When IWM took over the Churchill War Rooms in the early 80s, three sugar cubes were discovered, hidden away in a desk drawer of the Map Room. This perfectly preserved everyday item, found while preparing the site for its public opening, helps tell the story of life in 1940s Britain and what it was like to work at this underground complex.

The Cabinet War Rooms, as they were originally known, were a group of basement offices in Whitehall that were occupied by leading government ministers, military strategists and the Prime Minister Winston Churchill during the Second World War.

The day after Japan surrendered on 15 August 1945, which signalled the end of the war, the complex was vacated and left untouched until Parliament ensured its preservation as a historic site in 1948. Knowledge of the Cabinet War Rooms and access to it remained highly restricted until IWM took it over and began investigating, inventorying and preparing the site for the public.

During this process, an envelope containing three sugar cubes was found hidden away at the back of a drawer in the central Map Room. Sugar was in short supply during the war and this stash belonged to Wing Commander John Heagerty, one of the Map Room officers at the Cabinet War Rooms, whose name was on the envelope IWM found hidden away.
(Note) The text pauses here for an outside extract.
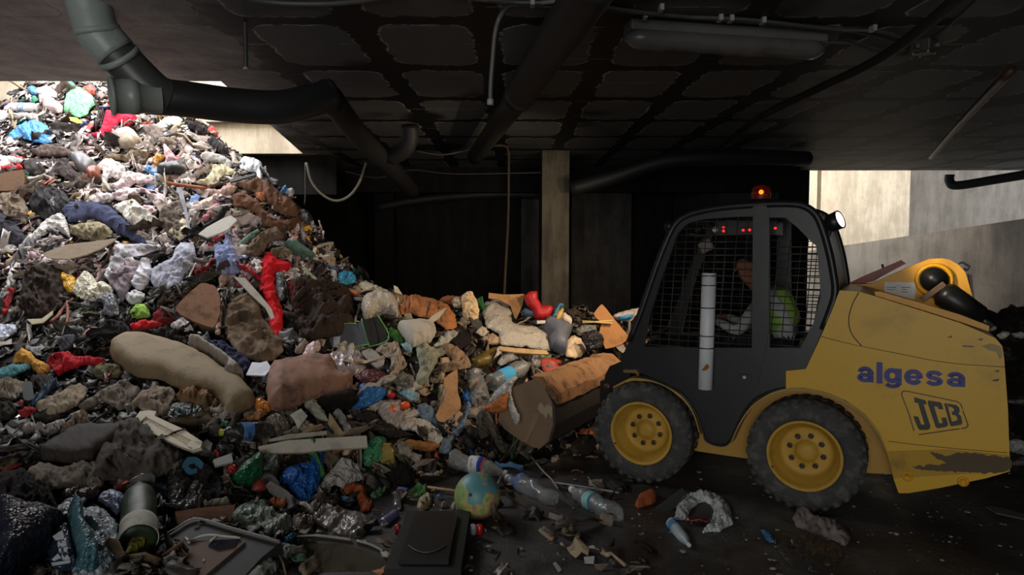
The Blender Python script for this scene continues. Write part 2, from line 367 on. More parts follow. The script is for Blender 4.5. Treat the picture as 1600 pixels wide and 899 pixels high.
# ---------------------------------------------------------------- the skid steer loader
LO = Vector((1.84, 5.536, 0)); LA = math.atan2(.497, -.868)
LF = Vector((math.cos(LA), math.sin(LA), 0)); LL = Vector((-math.sin(LA), math.cos(LA), 0))
def LP(px, py, s):
    """point of the loader (its own X forward, Y left, Z up) seen at a photo pixel, on the upright plane Y=s"""
    p = on_plane(px, py, LO+LL*s, LL)-LO
    return Vector((p.dot(LF), s, p.z))
def LPs(z, pts, s): return [LP(x, y, s) for x, y in zc(z, pts)]
LD = empty('skid_steer_loader', LO, 'yellow and black skid steer loader with algesa lettering and JCB badge, pushing into the heap', 'loader')
LD.rotation_euler = (0, 0, LA)
YEL = mat('paint', (216, 168, 16), (120, 92, 34), da=.4, r=.42)
YEL2 = mat('paint', (222, 160, 18), (60, 45, 25), da=.45, r=.45)
RIMM = mat('paint', (196, 154, 58), (84, 66, 36), da=.6, r=.55)
BLK = mat('paint', (31, 32, 34), (66, 61, 56), da=.35, r=.4)
BLK2 = mat('paint', (26, 27, 28), (56, 54, 52), da=.3, r=.38)
TYR = mat('rubber', (66, 66, 66), (98, 95, 90))
STEEL = mat('paint', (92, 78, 66), (52, 42, 34), da=.8, r=.5, m=.3)
MUDDY = mat('card', (150, 112, 78), (62, 44, 30), da=.85)
GLASSY = mat('clear', (120, 130, 135), op=.10)
def side_prism(name, pts, s0, s1, m, parent=LD, bevel=0):
    bm = bmesh.new(); prism(bm, [(p.x, s0, p.z) for p in pts], (0, s1-s0, 0)); return from_bm(name, bm, m, parent, bevel=bevel)
def side_panel(name, outer, holes, s, th, m, parent=LD):
    me = curve_mesh([[(p.x, p.z) for p in outer]]+[[(p.x, p.z) for p in h] for h in holes], th/2)
    for v in me.vertices: v.co = (v.co.x, s+v.co.z, v.co.y)
    me.flip_normals(); return link(name, me, m, parent, smooth=False)
# wheels
def wheel(X, side, first=None):
    if first:
        c = first.copy(); COL.objects.link(c); c.location = (X, 0, .39); c.parent = LD
        if side < 0: c.scale = (1, -1, 1)
        for ch in first.children:
            d = ch.copy(); COL.objects.link(d); d.parent = c
        return c
    R = Matrix.Rotation(-math.pi/2, 4, 'X')   # lathe Z -> +Y
    bm = bmesh.new()
    add_lathe(bm, [(.235, .50), (.26, .485), (.31, .48), (.355, .495), (.376, .525), (.382, .56), (.382, .68), (.376, .715), (.356, .742), (.31, .757), (.26, .752), (.24, .738), (.232, .72), (.232, .52), (.235, .50)], R, 64)
    n = 30
    for k in range(n):
        for sgn in (0, 1):
            a = 2*math.pi*(k+.5*sgn)/n
            M = Matrix.Rotation(a, 4, 'Y') @ Matrix.Translation((0, .685 if sgn == 0 else .555, .3705)) @ Matrix.Rotation(.45*(1 if sgn == 0 else -1), 4, 'Z')
            add_box(bm, (-.021, -.06, -.02), (.021, .06, .012), M)
    w = from_bm('wheel', bm, TYR, LD, smooth=True); w.location = (X, 0, .39)
    bm = bmesh.new()
    add_lathe(bm, [(.226, .50), (.236, .735), (.246, .748), (.240, .758), (.228, .756), (.219, .735), (.213, .70), (.205, .69), (.196, .665), (.188, .655), (.178, .62), (.165, .605), (.150, .602), (.09, .600), (.072, .612), (.066, .642), (.03, .650), (0, .650)], R, 56)
    rim = from_bm('rim', bm, RIMM, w, smooth=True)
    for k in range(8):
        a = 2*math.pi*(k+.3)/8; bm = bmesh.new()
        add_lathe(bm, [(.021, .598), (.021, .612), (.014, .614), (.0135, .634), (.008, .638), (0, .638)], Matrix.Translation((.113*math.cos(a), 0, .113*math.sin(a))) @ R, 6)
        from_bm('lug_nut', bm, mat('paint', (70, 58, 34), (34, 28, 20), da=.8), w)
    bm = bmesh.new(); add_lathe(bm, [(.006, .757), (.006, .77), (0, .77)], Matrix.Translation((.2, 0, -.1)) @ R, 8)
    from_bm('valve', bm, BLK2, w)
    return w
_rw = LP(1256, 722, .75); _fw = LP(1001, 677, .75)
wr = wheel(_rw.x, 1); wheel(_fw.x, 1, wr); wheel(_rw.x, -1, wr); wheel(_fw.x, -1, wr)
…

The sugar cubes hadn't been touched since the complex stopped being used at the end of the Second World War, more than 35 years earlier. From the shape of one of the cubes it looks as if Heagerty may have implemented his own rationing system, as you can see small amounts have been shaved off one of the sugar cubes.

Since IWM was formed more than a century ago, our collections have told the stories of the many different kinds of people involved in conflicts. The three sugar cubes on display at Churchill War Rooms continue this tradition, illustrating what daily life was like during the Second World War for the men and women who worked in the Cabinet War Rooms.